_DIRECTIVE:_
All lines from the beginning of the listing through the line with "PI = math.pi" are to be copied word for word; the pictures are not.

====== DATASET EXTRACT

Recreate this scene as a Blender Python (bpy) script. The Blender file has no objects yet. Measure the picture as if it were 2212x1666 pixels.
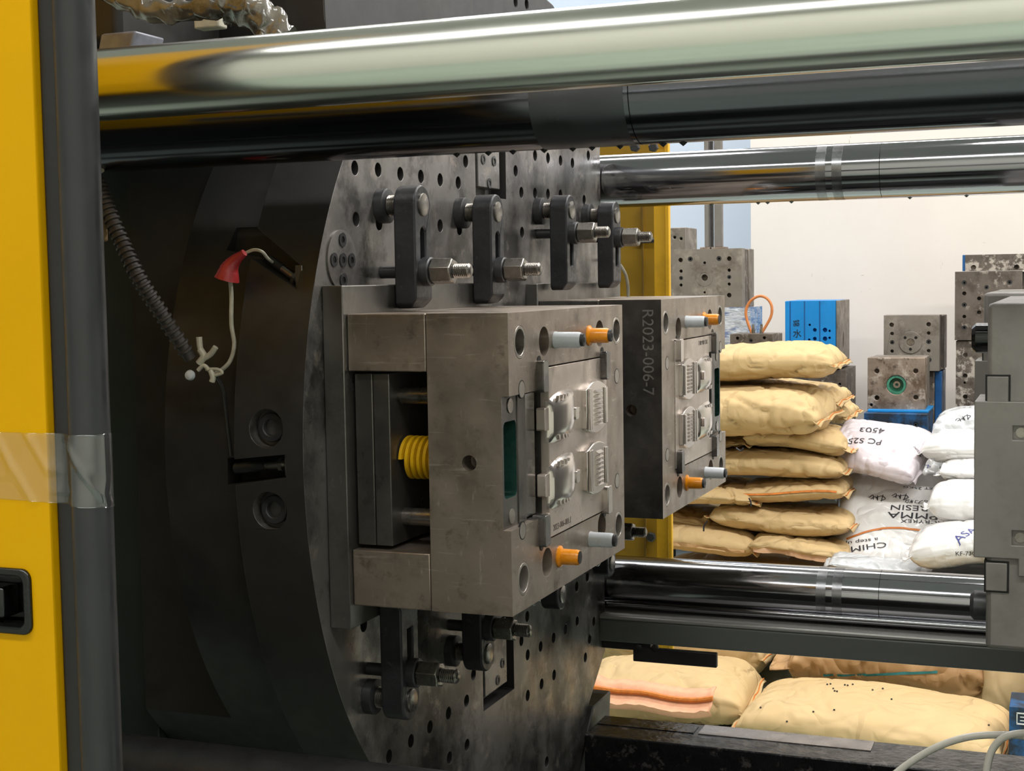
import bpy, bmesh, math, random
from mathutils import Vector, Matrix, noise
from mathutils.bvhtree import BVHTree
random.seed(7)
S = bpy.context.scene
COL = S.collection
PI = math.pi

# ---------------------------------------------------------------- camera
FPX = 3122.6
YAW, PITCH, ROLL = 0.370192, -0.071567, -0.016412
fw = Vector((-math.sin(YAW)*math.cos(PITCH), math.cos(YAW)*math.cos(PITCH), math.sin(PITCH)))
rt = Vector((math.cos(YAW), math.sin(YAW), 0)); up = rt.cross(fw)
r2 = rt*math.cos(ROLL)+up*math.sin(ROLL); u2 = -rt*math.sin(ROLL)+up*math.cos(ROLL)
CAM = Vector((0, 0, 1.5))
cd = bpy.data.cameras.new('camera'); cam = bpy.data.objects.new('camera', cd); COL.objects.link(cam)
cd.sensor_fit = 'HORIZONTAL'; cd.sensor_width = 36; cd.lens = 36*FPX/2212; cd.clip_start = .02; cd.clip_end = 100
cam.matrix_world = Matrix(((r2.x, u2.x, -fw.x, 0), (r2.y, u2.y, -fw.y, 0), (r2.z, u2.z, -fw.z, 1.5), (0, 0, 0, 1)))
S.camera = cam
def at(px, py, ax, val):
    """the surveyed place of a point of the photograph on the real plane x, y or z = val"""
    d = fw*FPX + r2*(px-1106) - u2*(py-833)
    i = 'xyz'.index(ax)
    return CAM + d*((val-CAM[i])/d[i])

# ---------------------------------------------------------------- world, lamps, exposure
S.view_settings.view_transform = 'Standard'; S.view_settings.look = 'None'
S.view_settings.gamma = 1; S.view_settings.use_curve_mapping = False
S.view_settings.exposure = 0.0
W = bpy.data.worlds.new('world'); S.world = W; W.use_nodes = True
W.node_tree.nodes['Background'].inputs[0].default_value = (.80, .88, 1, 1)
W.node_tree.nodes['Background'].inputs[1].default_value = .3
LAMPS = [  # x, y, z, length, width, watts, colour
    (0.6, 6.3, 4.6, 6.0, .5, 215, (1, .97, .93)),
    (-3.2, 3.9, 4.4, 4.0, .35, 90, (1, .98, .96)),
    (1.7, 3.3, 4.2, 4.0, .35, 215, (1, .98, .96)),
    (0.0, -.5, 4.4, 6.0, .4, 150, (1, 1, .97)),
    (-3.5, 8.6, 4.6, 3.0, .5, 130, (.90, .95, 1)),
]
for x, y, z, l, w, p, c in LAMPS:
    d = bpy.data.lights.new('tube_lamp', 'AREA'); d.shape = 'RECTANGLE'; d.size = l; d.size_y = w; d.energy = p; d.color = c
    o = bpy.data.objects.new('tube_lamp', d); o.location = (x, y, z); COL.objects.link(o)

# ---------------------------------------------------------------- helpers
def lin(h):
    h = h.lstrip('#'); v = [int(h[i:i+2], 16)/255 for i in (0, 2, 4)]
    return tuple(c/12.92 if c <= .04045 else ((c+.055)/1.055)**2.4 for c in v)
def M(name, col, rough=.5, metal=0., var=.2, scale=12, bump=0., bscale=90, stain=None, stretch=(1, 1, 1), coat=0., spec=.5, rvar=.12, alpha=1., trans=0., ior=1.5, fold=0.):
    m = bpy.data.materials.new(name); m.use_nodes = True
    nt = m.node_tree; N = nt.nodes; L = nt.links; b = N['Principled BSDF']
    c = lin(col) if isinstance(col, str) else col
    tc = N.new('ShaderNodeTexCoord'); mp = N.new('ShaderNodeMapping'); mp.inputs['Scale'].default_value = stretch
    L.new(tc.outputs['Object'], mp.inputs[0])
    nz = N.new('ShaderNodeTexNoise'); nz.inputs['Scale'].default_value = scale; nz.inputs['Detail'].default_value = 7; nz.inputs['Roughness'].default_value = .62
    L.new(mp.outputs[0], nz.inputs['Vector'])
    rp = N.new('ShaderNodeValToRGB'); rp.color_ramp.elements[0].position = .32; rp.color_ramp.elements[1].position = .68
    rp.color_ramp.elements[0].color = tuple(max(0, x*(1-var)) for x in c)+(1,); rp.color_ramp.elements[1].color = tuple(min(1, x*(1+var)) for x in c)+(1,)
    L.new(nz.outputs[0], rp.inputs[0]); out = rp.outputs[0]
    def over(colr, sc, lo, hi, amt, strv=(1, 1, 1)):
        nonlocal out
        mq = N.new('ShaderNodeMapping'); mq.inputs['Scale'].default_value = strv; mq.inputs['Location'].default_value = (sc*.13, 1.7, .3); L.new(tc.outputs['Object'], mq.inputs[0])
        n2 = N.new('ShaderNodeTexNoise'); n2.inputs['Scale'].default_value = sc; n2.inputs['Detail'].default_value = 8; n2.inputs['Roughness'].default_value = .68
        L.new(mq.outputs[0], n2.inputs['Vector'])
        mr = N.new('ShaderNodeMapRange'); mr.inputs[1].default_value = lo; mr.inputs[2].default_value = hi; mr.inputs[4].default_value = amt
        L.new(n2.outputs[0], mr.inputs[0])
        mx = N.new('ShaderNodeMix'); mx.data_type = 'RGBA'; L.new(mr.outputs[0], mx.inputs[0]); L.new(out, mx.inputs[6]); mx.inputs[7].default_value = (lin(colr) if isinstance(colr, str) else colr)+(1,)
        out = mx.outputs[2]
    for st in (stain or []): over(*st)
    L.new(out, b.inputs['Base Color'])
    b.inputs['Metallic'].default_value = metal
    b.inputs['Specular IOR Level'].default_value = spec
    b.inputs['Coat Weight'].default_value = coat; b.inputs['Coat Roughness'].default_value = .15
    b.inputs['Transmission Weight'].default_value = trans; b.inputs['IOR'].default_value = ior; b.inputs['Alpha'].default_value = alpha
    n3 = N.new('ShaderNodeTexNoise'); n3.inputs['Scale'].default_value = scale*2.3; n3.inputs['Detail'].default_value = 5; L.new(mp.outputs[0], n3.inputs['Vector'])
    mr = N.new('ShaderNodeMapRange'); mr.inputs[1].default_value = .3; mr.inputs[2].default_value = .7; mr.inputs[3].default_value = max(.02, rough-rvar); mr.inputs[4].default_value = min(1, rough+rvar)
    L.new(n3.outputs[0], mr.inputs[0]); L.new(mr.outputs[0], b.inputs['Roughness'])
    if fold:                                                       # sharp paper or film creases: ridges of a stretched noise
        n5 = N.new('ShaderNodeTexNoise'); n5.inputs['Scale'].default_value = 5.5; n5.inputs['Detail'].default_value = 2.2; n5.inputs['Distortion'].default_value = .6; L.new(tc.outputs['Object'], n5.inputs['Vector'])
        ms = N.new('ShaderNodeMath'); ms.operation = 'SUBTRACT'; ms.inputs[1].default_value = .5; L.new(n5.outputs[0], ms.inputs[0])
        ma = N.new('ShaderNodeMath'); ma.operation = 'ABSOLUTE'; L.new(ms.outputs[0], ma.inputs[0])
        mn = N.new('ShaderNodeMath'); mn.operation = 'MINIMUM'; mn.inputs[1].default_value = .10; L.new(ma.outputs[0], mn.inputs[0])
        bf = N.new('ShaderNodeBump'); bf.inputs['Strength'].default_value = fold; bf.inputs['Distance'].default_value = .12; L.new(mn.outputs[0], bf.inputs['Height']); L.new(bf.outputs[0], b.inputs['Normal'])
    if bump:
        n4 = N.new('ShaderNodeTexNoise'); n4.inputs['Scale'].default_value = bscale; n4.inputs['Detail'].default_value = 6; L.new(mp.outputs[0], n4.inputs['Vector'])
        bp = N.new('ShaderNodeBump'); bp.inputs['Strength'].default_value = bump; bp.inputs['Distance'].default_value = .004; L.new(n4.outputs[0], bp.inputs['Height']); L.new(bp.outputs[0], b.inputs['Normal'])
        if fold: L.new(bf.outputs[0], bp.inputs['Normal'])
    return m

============

_RESPONSE TO THE EXERCISE:_
Recreate this scene as a Blender Python (bpy) script. The Blender file has no objects yet. Measure the picture as if it were 2212x1666 pixels.
import bpy, bmesh, math, random
from mathutils import Vector, Matrix, noise
from mathutils.bvhtree import BVHTree
random.seed(7)
S = bpy.context.scene
COL = S.collection
PI = math.pi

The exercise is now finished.